I think this makes it a bad idea to ship Span with an indices property today. Its implementation would be effectively 0 ..< self.count; we do not urgently need a named property to avoid typing that. Once the dust has settled a bit on the new container protocols, then we may revisit this issue. (For example, if the container protocols end up not having anything like an indices view, then that makes Span free to add one.)
The lack of a practical use case
I am of course fully on board with adding the Span/RawSpan types to the Standard Library. But I question the wisdom of proposing them now: without initializers, and without any other way to produce actual span instances, the proposed span types aren't going to be actually usable for anything in practice.
Therefore, I think it would be pointless to actually add Span and RawSpan to the Standard Library in their proposed partial form. This proposal is incomplete and useless without crucial followup work that (1) properly defines/explains lifetime dependencies and (2) that introduces the missing span initializers. SE-0447 should not ship in a Swift release without that followup work.

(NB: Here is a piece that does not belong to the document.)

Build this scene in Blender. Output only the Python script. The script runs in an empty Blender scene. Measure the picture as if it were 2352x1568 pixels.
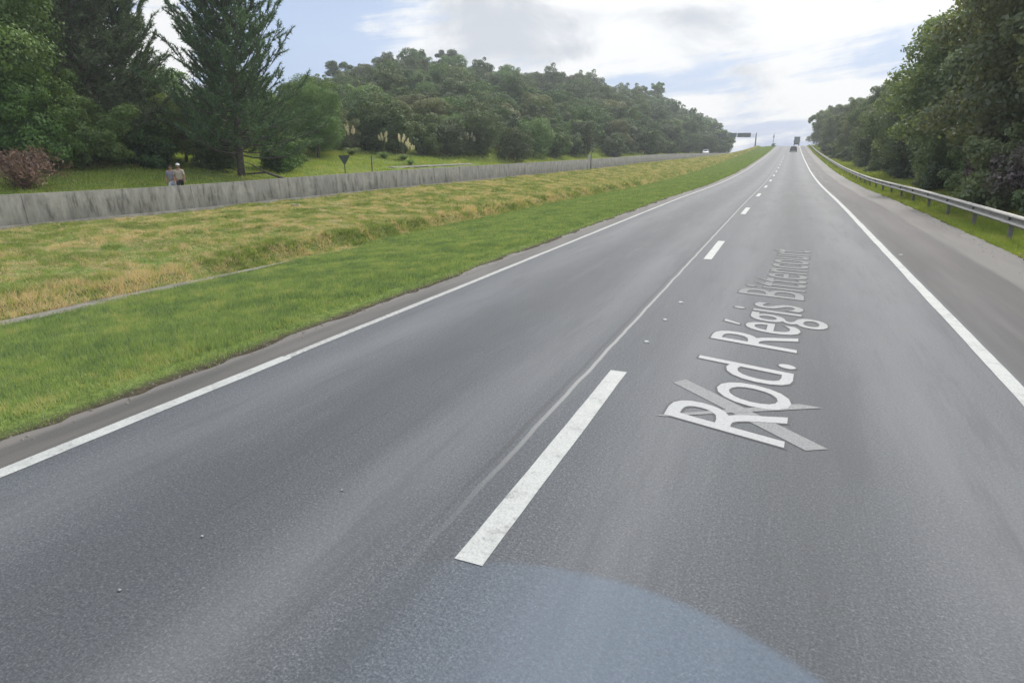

At the moment, this proposal is a didactic crutch at best. It is going to allow the lifetimes proposal to tie its concepts to concrete motivating code examples that will be far more useful than the usual half-baked foo/bar illustrations. Those examples will breath life into Span, giving it its true purpose. (At worst, it encourages us to make premature, but binding API decisions without fully understanding the ultimate role (and unique constraints of) this type. It does not help that the proposal (for whatever reason) appears to intentionally propose suboptimal names for much of what little API it does define. 
)
The proposal suggests that it would be possible to implement withSpan/withBytes methods without the need to reason about lifetime dependencies. I don't think that is true -- in fact, I believe that such higher order functions establish far more complicated lifetime dependencies than a function that directly returns a Span. We currently lack the means to reason about these dependencies; and I don't believe it would be okay to introduce API that Swift developers cannot properly understand. (This issue also applies to the subscripts that are in the normative part of this proposal, as well as the UnsafePointer.pointee and the UnsafeBufferPointer.subscript generalizations we shipped in SE-0437. All of these have deep semantic problems, especially with noncopyable pointees/elements.)